One of the most demoralising things about being a developer is working on software that is hard to change, but you don’t have the permission, or time, to make the needed improvements. By dedicating an appropriate amount of time to tech debt reduction you not only end up with more sustainable software but a more sustainable culture of development too. As a leader, you might need to defend this time, but by looking at security vulnerabilities in dependencies, or the risk that you will no longer be able to get support should you need it, it is possible to build a strong business case for this work.

The most common thing your code will do is run. Whether it’s executing a thousand times a second, or once a week when someone runs a report, it’ll spend more time running than you spent writing it. Computers use energy, need materials to build, and cost your company money to run. If you can halve the time it takes a process to run you’ll give your customers a better experience, save your company money, and reduce the impact your code has on the planet.

A centralised database clearly has a significantly smaller environmental impact than a blockchain-based ledger - even if you take into account techniques like Ethereum’s Proof of Stake.
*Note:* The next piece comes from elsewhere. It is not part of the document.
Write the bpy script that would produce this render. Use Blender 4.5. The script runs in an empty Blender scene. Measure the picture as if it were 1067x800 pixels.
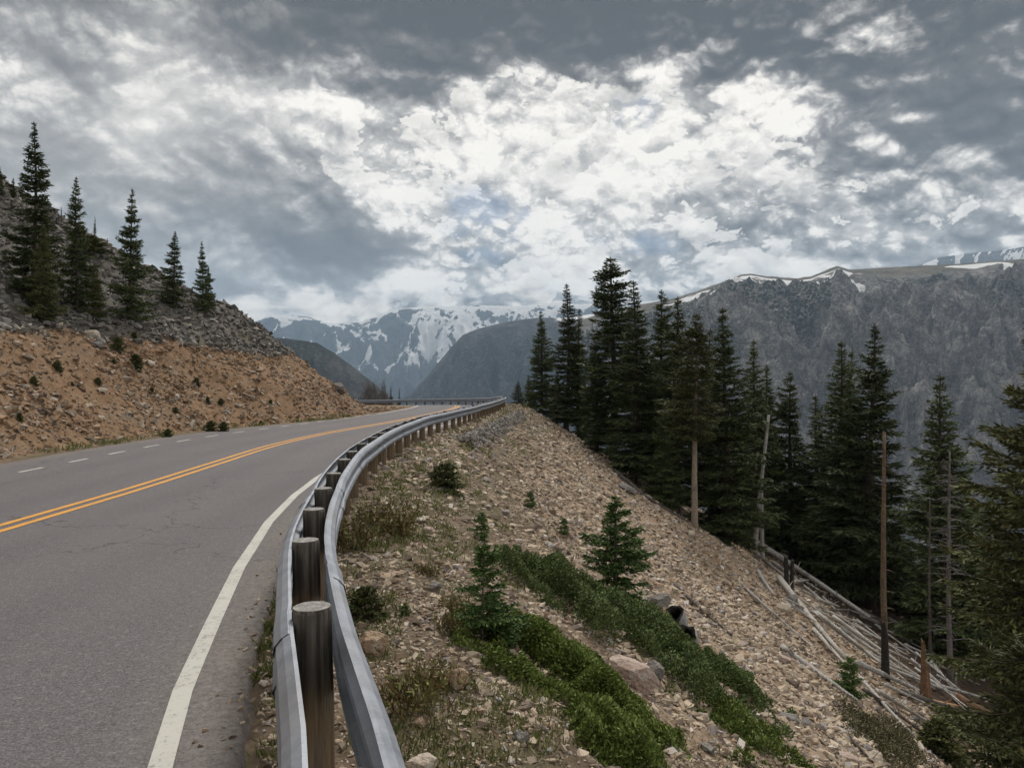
import bpy, bmesh, math, random
import numpy as np
from mathutils import Vector

random.seed(7)
RNG = np.random.default_rng(7)
scene = bpy.context.scene
col = scene.collection
R = math.radians
H = 1.8          # eye height above the road
F = 800.0        # focal length in photo pixels
CX, HZ = 533.5, 399.0

# ------------------------------------------------------------------ noise
_tab = np.random.default_rng(99).random((256, 256))
def vnoise(x, y, seed=0):
    x = np.asarray(x, float) + seed * 17.31; y = np.asarray(y, float) + seed * 9.77
    xi = np.floor(x).astype(np.int64); yi = np.floor(y).astype(np.int64)
    fx = x - xi; fy = y - yi
    fx = fx * fx * fx * (fx * (fx * 6 - 15) + 10); fy = fy * fy * fy * (fy * (fy * 6 - 15) + 10)
    a = _tab[xi & 255, yi & 255]; b = _tab[(xi + 1) & 255, yi & 255]
    c = _tab[xi & 255, (yi + 1) & 255]; d = _tab[(xi + 1) & 255, (yi + 1) & 255]
    return (a * (1 - fx) + b * fx) * (1 - fy) + (c * (1 - fx) + d * fx) * fy
def fbm(x, y, octv=4, seed=0, gain=.5):
    v = 0; amp = 1; tot = 0
    x = np.asarray(x, float); y = np.asarray(y, float)
    for o in range(octv):
        v = v + amp * vnoise(x, y, seed + o * 3); tot += amp; amp *= gain
        x, y = x * 1.7 - y * 1.06, x * 1.06 + y * 1.7
    return v / tot
def ridged(x, y, octv=4, seed=0, gain=.5):
    v = 0; amp = 1; tot = 0
    x = np.asarray(x, float); y = np.asarray(y, float)
    for o in range(octv):
        v = v + amp * (1 - np.abs(2 * vnoise(x, y, seed + o * 5) - 1)); tot += amp; amp *= gain
        x, y = x * 1.7 - y * 1.06, x * 1.06 + y * 1.7
    return v / tot
def sstep(a, b, x):
    t = np.clip((np.asarray(x, float) - a) / (b - a), 0, 1)
    return t * t * (3 - 2 * t)

# ------------------------------------------------------------------ paths
def catmull(pts, step):
    P = np.array(pts, float)
    P = np.vstack([2 * P[0] - P[1], P, 2 * P[-1] - P[-2]])
    out = []
    for i in range(1, len(P) - 2):
        p0, p1, p2, p3 = P[i - 1:i + 3]
        for t in np.linspace(0, 1, 24, endpoint=False):
            out.append(.5 * (2 * p1 + (p2 - p0) * t + (2 * p0 - 5 * p1 + 4 * p2 - p3) * t * t + (3 * p1 - p0 - 3 * p2 + p3) * t ** 3))
    out.append(P[-2]); out = np.array(out)
    s = np.r_[0, np.cumsum(np.hypot(*np.diff(out, axis=0).T))]
    n = int(s[-1] / step)
    q = np.linspace(0, s[-1], n)
    return np.c_[np.interp(q, s, out[:, 0]), np.interp(q, s, out[:, 1])]
CEN = catmull([(-4.6, -40), (-5.6, -15), (-6.1, 0), (-6.3, 9.5), (-6.38, 13), (-6.6, 17), (-6.85, 22), (-6.65, 27), (-6.0, 32), (-5.35, 37), (-4.75, 43),
               (-4.3, 49), (-4.1, 56), (-4.6, 63), (-6.4, 69.5), (-9.5, 74.5), (-14, 78.5), (-20, 83), (-32, 91), (-60, 107), (-140, 140)], .5)
RAIL = catmull([(4.5, -18), (2.6, -9), (.98, -3), (.13, 0), (-.455, 2.14), (-.9, 3.5), (-1.35, 5.07), (-1.64, 6.4), (-1.88, 7.7), (-2.12, 9.07), (-2.46, 11.7),
                (-2.64, 13.4), (-2.84, 17.2), (-2.9, 20.3), (-2.85, 24), (-2.62, 27.3), (-2.27, 30.9), (-1.83, 36), (-1.24, 43.9), (-.85, 50.8),
                (-.6, 57.6), (-.95, 65), (-2.4, 73), (-5.2, 79), (-9.5, 84), (-15.5, 89), (-27, 97), (-58, 114), (-140, 150)], .5)
def arclen(P): return np.r_[0, np.cumsum(np.hypot(*np.diff(P, axis=0).T))]
def normals(P):   # to the right of travel
    T = np.gradient(P, axis=0); T /= np.linalg.norm(T, axis=1)[:, None]
    return T, np.c_[T[:, 1], -T[:, 0]]
CS, RS = arclen(CEN), arclen(RAIL)
CT, CN = normals(CEN); RT, RN = normals(RAIL)
def signed(path, S, x, y):
    x = np.ravel(x); y = np.ravel(y); u = np.empty(len(x)); s = np.empty(len(x))
    A = path[:-1]; D = np.diff(path, axis=0); L2 = (D ** 2).sum(1); SL = np.sqrt(L2)
    for i in range(0, len(x), 6000):
        px = x[i:i + 6000, None] - A[None, :, 0]; py = y[i:i + 6000, None] - A[None, :, 1]
        t = np.clip((px * D[:, 0] + py * D[:, 1]) / L2, 0, 1)
        dx = px - t * D[:, 0]; dy = py - t * D[:, 1]
        d2 = dx * dx + dy * dy
        k = d2.argmin(1); r = np.arange(len(k))
        dd = np.sqrt(d2[r, k]); cr = D[k, 1] * px[r, k] - D[k, 0] * py[r, k]
        u[i:i + 6000] = np.where(cr >= 0, dd, -dd); s[i:i + 6000] = S[k] + t[r, k] * SL[k]
    return u, s
def s_at_y(P, S, yv):
    k = np.argmax(P[:, 1] > yv); return S[k]
S_HOOK = s_at_y(CEN, CS, 58)
SR_HOOK = s_at_y(RAIL, RS, 60)
S38 = s_at_y(CEN, CS, 40); S28 = s_at_y(CEN, CS, 27)
def zroad(s): return -np.maximum(s - S_HOOK, 0) * .026 * sstep(0, 12, s - S_HOOK)
def zrail(s): return -np.maximum(s - SR_HOOK, 0) * .026 * sstep(0, 12, s - SR_HOOK)
def left_edge(s): return 4.75 - 1.35 * sstep(S28, S38, s)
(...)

Which one is better depends on what your priorities are, and what tradeoffs you are willing to make. They are tradeoffs though, and they demand consideration during your design process.

Not all tradeoffs are quite as extreme as the database vs blockchain example. You might be working on a report which does some algorithmic processing of data. If you’re writing in Python it’ll likely take longer to run than if you replace that section with highly optimised C code. Again, there are no right answers, but the Python code will likely be significantly easier for your team to maintain in the future, so perhaps that is worth the extra costs incurred by the longer run time.

It’s easy to focus on the joy of building a complex system, one that will be useful to your customers and make money for your company. But an often overlooked customer is you in the future, or those who come after you and have to look after the system you are now building. When you are choosing the technology you will use and the systems architecture you’ll implement, make sure you consider how easy it will be to maintain, how your team will work without the risk of burnout, and the impact your design choices will have on the planet.